Precious did not cry for very long.  On a Friday, when her captors went to the mosque, she escaped through the window with other migrants.  They hid in the bush but after a day without water and food she decided to go out on the road with a group of “girls and boys from Nigeria”.  There they were picked up by an Arab man who kept them at his home for two days before bringing them back to a camp.

At this point in her story, Precious said it was July, 2016 and she had been traveling for seven months.  Perhaps having learned from her friend Justine the usefulness of having an exploiter as protector, Precious became close to a man named Abdul.  Seemingly unaware of the contradiction in her words, Precious explained, “He says he loves me and wants to marry me.  He pushed us out in July.”  Surely Abdul knew that Precious was going to end up forced to sell her body on the street and he was probably earning a fair amount sending her off.

So Precious was “pushed out” again on a boat headed for Europe.  On this trip no one on board understood how to navigate and Precious’ dinghy ended up traveling from Sabratha, Libya and landing further down in the coast in Zuwara.  Again, she escaped with the others to a “big road”, where they got picked up and thrown in a camp again.

Again, Precious met a man who “helped” her.  This time he was a connection man from Ghana named King. “King gave me money to buy something.  King was a nice person.”

I asked Precious if she bought some clothes with the money, and she said no.  She said she got some clothes on the beach.  When the traffickers load migrants in the boats, they make them leave everything they have behind, so they often leave clothing on the beach which other migrants, who are not “pushed out,” can pick up and use.  The Nigerian girls I spoke to who made it to Italy said they arrived with just the clothes on their backs and a phone number (of a Nigerian connection person, usually a Madam) tucked into their clothing somewhere.

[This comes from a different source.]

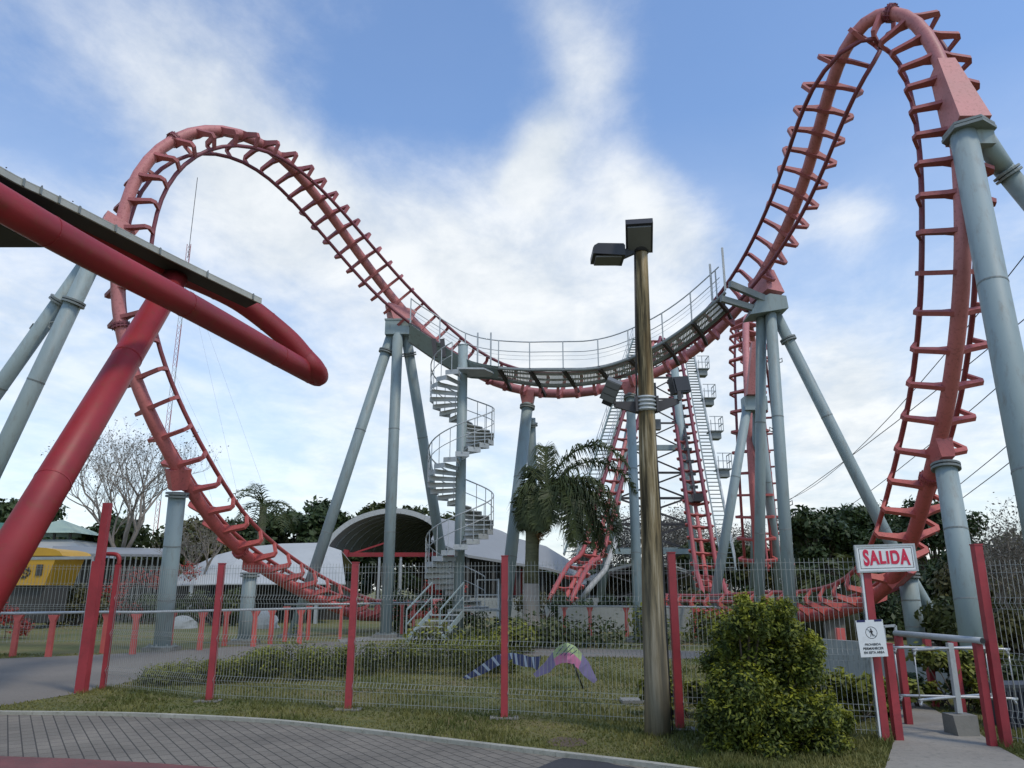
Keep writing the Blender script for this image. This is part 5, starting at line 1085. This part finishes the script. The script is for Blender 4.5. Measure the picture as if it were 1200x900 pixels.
wr = thing('dark_pavilion', 'dark slatted pavilion with white roof edge between the gate post and left column', 'pavilion', (W(150, 690, 40).x, 40, 0))
part(MB().prism([W(62, 648, 40), W(205, 650, 40), W(205, 643, 43), W(62, 640, 43)], (0, 0, -.12)), 'roof', ROOFG, wr)
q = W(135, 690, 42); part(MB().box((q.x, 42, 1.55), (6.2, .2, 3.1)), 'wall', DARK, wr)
mb = MB()
for k in range(22): x_ = W(64, 690, 40).x + k * .28; mb.bar((x_, 40, 0), (x_, 40, W(64, 650, 40).z), .05)
part(mb, 'slats', GREYD, wr)
rt2 = thing('arched_shelter', 'far dark arched shelter with a pale curved rim right of the palm', 'shelter', (W(760, 690, 62).x, 62, 0))
arc = cat_rom([W(x, y, 60) for x, y in ((688, 684), (705, 673), (728, 665), (752, 661), (778, 662), (802, 669), (830, 684))], 3); bk = Vector((0, 10, 0)); mb = MB()
for j in range(len(arc) - 1): mb.prism([arc[j], arc[j + 1], arc[j + 1] + bk, arc[j] + bk], (0, 0, -.1))
part(mb, 'vault', ROOFG, rt2); mb = MB()
for j in range(len(arc) - 1): mb.bar(arc[j] + Vector((0, -.1, 0)), arc[j + 1] + Vector((0, -.1, 0)), .1, .25)
part(mb, 'rim', ROOFW, rt2); part(MB().prism([p + bk for p in arc] + [Vector((arc[-1].x, 70, 0)), Vector((arc[0].x, 70, 0))], (0, .1, 0)), 'back_wall', DARK, rt2)
wv = thing('low_wall', 'low grey rendered wall behind the thin handrail and wooden pole', 'wall', (W(740, 740, 31).x, 31, 0)); a = W(655, 740, 31); b = W(850, 740, 31); part(MB().box(((a.x + b.x) / 2, 31, .45), (b.x - a.x, .2, .9)), 'wall', CONCW, wv)
pl = thing('pale_pipe', 'leaning pale pipe strut at the foot of the left lift hill', 'pipe', D(708, 672, 45)); part(MB().tube([D(724, 628, 47), D(709, 668, 46), D(690, 690, 44), D(683, 700, 44)], .16, 10), 'pipe', ROOFW, pl)
# gray block support under right low track
q = W(970, 690, 24.5); sb = thing('concrete_pier', 'narrow grey pier under the low red track behind the round bush', 'pier', (q.x, 24.5, 0)); part(MB().box((q.x, 24.3, .6), (.55, .3, 1.2)), 'pier', CONC, sb)
# platform mass under low track for both run-outs, fences
# ================================================================== RADIO MAST, CABLES
Ym = 150; mb_ = W(181, 622, Ym); mt_ = W(233, 208, Ym); mx_ = (mb_.x + mt_.x) / 2
mast = thing('radio_mast', 'very thin guyed lattice radio mast far behind the left hump', 'mast', (mx_, Ym, 0)); H = mt_.z; w_ = .42
RW = paint('mast_red_band', (.35, .12, .12), .6, .1); legs_ = [(-w_, -w_ * .6), (w_, -w_ * .6), (0, w_)]
hz_ = H * .82
for b0 in range(8):
    z0, z1 = hz_ * b0 / 8, hz_ * (b0 + 1) / 8; mb = MB()
    for x_, y_ in legs_: mb.bar((mx_ + x_, Ym + y_, z0), (mx_ + x_, Ym + y_, z1), .07)
    m = int((z1 - z0) / 1.1)
    for k in range(m):
        za, zb_ = z0 + (z1 - z0) * k / m, z0 + (z1 - z0) * (k + 1) / m
        for q in range(3): p, s = legs_[q], legs_[(q + 1) % 3]; mb.bar((mx_ + p[0], Ym + p[1], za), (mx_ + s[0], Ym + s[1], zb_), .04)
    part(mb, 'lattice_section', (RW if b0 % 2 else GALV), mast)
part(MB().bar((mx_, Ym, hz_ - 3), (mx_, Ym, H), .10), 'antenna', DSTEEL, mast)
for zg, dx in ((.75, 20), (.75, 28), (.5, 16), (.5, 24)): part(MB().bar((mx_, Ym, H * zg), (mx_ + dx, Ym + 4, 0), .035), 'guy_wire', GALV, mast)
for j, (a, b) in enumerate((((925, 585, 70), (1230, 262, 22)), ((800, 652, 90), (1230, 350, 24)), ((900, 640, 90), (1230, 400, 24)), ((960, 660, 90), (1230, 480, 26)), ((960, 668, 90), (1230, 505, 26)))):
    p, q = D(*a), D(*b); pts_ = [p.lerp(q, k / 12) + Vector((0, 0, -1.2 * 4 * (k / 12) * (1 - k / 12))) for k in range(13)]
    tag(MB().tube(pts_, .018, 5).build('overhead_cable', DSTEEL, None, origin=q), 'overhead cable crossing the sky at right, ' + ('topmost', 'second from the top', 'middle one', 'second from the bottom', 'lowest')[j], 'cable')
# ================================================================== CAMERA, LIGHT, SKY
cam = bpy.data.cameras.new('camera'); cam.sensor_width = 36; cam.sensor_fit = 'HORIZONTAL'; cam.lens = 36 * 900 / 1200.0; cam.clip_end = 5000; cam.clip_start = .05
co = bpy.data.objects.new('camera', cam); C.objects.link(co); co.location = EYE; co.rotation_euler = (math.pi / 2 + TH, 0, 0); bpy.context.scene.camera = co
SUN_EL, SUN_AZ = 56, 135                                         # azimuth clockwise from +Y (view direction)
sd = Vector((math.sin(math.radians(SUN_AZ)) * math.cos(math.radians(SUN_EL)), math.cos(math.radians(SUN_AZ)) * math.cos(math.radians(SUN_EL)), math.sin(math.radians(SUN_EL))))
sl = bpy.data.lights.new('sun', 'SUN'); sl.energy = 1.25; sl.angle = math.radians(9); sl.color = (1, .90, .76); so = bpy.data.objects.new('sun', sl); C.objects.link(so); so.rotation_euler = sd.to_track_quat('Z', 'Y').to_euler(); so.location = (0, 0, 60)
wd = bpy.data.worlds.new('World'); bpy.context.scene.world = wd; wd.use_nodes = True; nt = wd.node_tree; L = nt.links; bg = nt.nodes['Background']
sky = nt.nodes.new('ShaderNodeTexSky'); sky.sky_type = 'NISHITA'; sky.sun_disc = False; sky.sun_elevation = math.radians(SUN_EL); sky.sun_rotation = math.radians(SUN_AZ); sky.air_density = 1.2; sky.dust_density = .4; sky.ozone_density = 1.2
tc = nt.nodes.new('ShaderNodeTexCoord'); sep = nt.nodes.new('ShaderNodeSeparateXYZ'); L.new(tc.outputs['Generated'], sep.inputs[0])
def mth(op, a, b=None, c=None):
    n = nt.nodes.new('ShaderNodeMath'); n.operation = op
    for i, v in enumerate((a, b, c)):
        if v is None: continue
        if isinstance(v, (int, float)): n.inputs[i].default_value = v
        else: L.new(v, n.inputs[i])
    return n.outputs[0]
zz = mth('ADD', mth('MAXIMUM', sep.outputs[2], 0.0), .16); ux = mth('DIVIDE', sep.outputs[0], zz); uy = mth('DIVIDE', sep.outputs[1], zz)
cmb = nt.nodes.new('ShaderNodeCombineXYZ'); L.new(ux, cmb.inputs[0]); L.new(uy, cmb.inputs[1])
def cloudnoise(scale, det, rough, loc, scl=(1, 1, 1), rot=0, dist=.4):
    mp = nt.nodes.new('ShaderNodeMapping'); mp.inputs['Location'].default_value = loc; mp.inputs['Scale'].default_value = scl; mp.inputs['Rotation'].default_value = (0, 0, rot); L.new(cmb.outputs[0], mp.inputs[0])
    n = nt.nodes.new('ShaderNodeTexNoise'); n.inputs['Scale'].default_value = scale; n.inputs['Detail'].default_value = det; n.inputs['Roughness'].default_value = rough; n.inputs['Distortion'].default_value = dist; L.new(mp.outputs[0], n.inputs[0]); return n.outputs[0]
n1 = cloudnoise(1.1, 9, .55, (3.1, 1.7, 0), (1.0, .55, 1), math.radians(35)); n2 = cloudnoise(4.2, 8, .62, (1.3, 5.2, 0), (1, .8, 1), .4, .2)
n4 = cloudnoise(11.0, 8, .65, (7.3, 2.2, 0), (1, .8, 1), .9, .1)
dens = mth('ADD', mth('ADD', mth('MULTIPLY', n1, .75), mth('MULTIPLY', n2, .42)), mth('MULTIPLY', mth('SUBTRACT', n4, .5), .22))
BL = CLOUD_BLOBS
acc_ = None
for (px, py, sig, amp) in BL:
    d = ray(px, py).normalized(); vm = nt.nodes.new('ShaderNodeVectorMath'); vm.operation = 'DOT_PRODUCT'; L.new(tc.outputs['Generated'], vm.inputs[0]); vm.inputs[1].default_value = d
    s = sig / 900.0; v = mth('MULTIPLY', mth('EXPONENT', mth('MULTIPLY', mth('SUBTRACT', vm.outputs['Value'], 1.0), 1 / (s * s))), amp); acc_ = v if acc_ is None else mth('ADD', acc_, v)
dens = mth('ADD', dens, acc_)
cr_ = nt.nodes.new('ShaderNodeMapRange'); cr_.interpolation_type = 'SMOOTHSTEP'; cr_.inputs[1].default_value = .48; cr_.inputs[2].default_value = 1.06; cr_.inputs[3].default_value = .03; cr_.inputs[4].default_value = .90; L.new(dens, cr_.inputs[0])
hz = nt.nodes.new('ShaderNodeMapRange'); hz.inputs[1].default_value = .02; hz.inputs[2].default_value = .55; hz.inputs[3].default_value = .72; hz.inputs[4].default_value = 0; L.new(sep.outputs[2], hz.inputs[0])
fac = mth('SUBTRACT', 1.0, mth('MULTIPLY', mth('SUBTRACT', 1.0, cr_.outputs[0]), mth('SUBTRACT', 1.0, hz.outputs[0])))
ccr = nt.nodes.new('ShaderNodeValToRGB'); ccr.color_ramp.elements[0].position = .35; ccr.color_ramp.elements[0].color = (*CL_DARK, 1); ccr.color_ramp.elements[1].position = .62; ccr.color_ramp.elements[1].color = (*CL_LIGHT, 1); L.new(n2, ccr.inputs[0])
sc3 = nt.nodes.new('ShaderNodeVectorMath'); sc3.operation = 'SCALE'; L.new(ccr.outputs[0], sc3.inputs[0]); sc3.inputs['Scale'].default_value = CL_GAIN
tint = nt.nodes.new('ShaderNodeMix'); tint.data_type = 'RGBA'; tint.blend_type = 'MULTIPLY'; tint.inputs[0].default_value = 1; L.new(sky.outputs[0], tint.inputs[6]); tint.inputs[7].default_value = (*SKY_TINT, 1)
mx = nt.nodes.new('ShaderNodeMix'); mx.data_type = 'RGBA'; L.new(fac, mx.inputs[0]); L.new(tint.outputs[2], mx.inputs[6]); L.new(sc3.outputs[0], mx.inputs[7]); L.new(mx.outputs[2], bg.inputs[0]); bg.inputs[1].default_value = .12
sc = bpy.context.scene; vs_ = sc.view_settings; vs_.view_transform = 'Standard'; vs_.look = 'None'; vs_.exposure = .5; vs_.gamma = 1; vs_.use_curve_mapping = False
sc.cycles.max_bounces = 5; sc.cycles.diffuse_bounces = 2; sc.cycles.glossy_bounces = 2; sc.cycles.transparent_max_bounces = 4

Last month, a Spanish rescue ship brought the bodies of 26 Nigerian women to shore in Salerno, Italy.  The rescuers had fished the bodies out of the water while saving hundreds of other migrants.  Autopsies were conducted in Salerno and an effort was made to identify the bodies.  They managed to identify only two of the women.  A police investigator told me most of them had phone numbers on them but they had no luck finding relatives when they called the numbers.

A young girl touches the coffin of a Nigerian woman who died at sea trying to reach Italy during funeral November 17, 2017 – Freeze frame of video shot by AP Television Cameraman Gianfranco Stara

Despite the dangers, the Nigerian women continue to arrive.  According to the International Organization for Migrants between January 1 and November 30 of this year 5,399 Nigerian women have arrived by sea in Italy.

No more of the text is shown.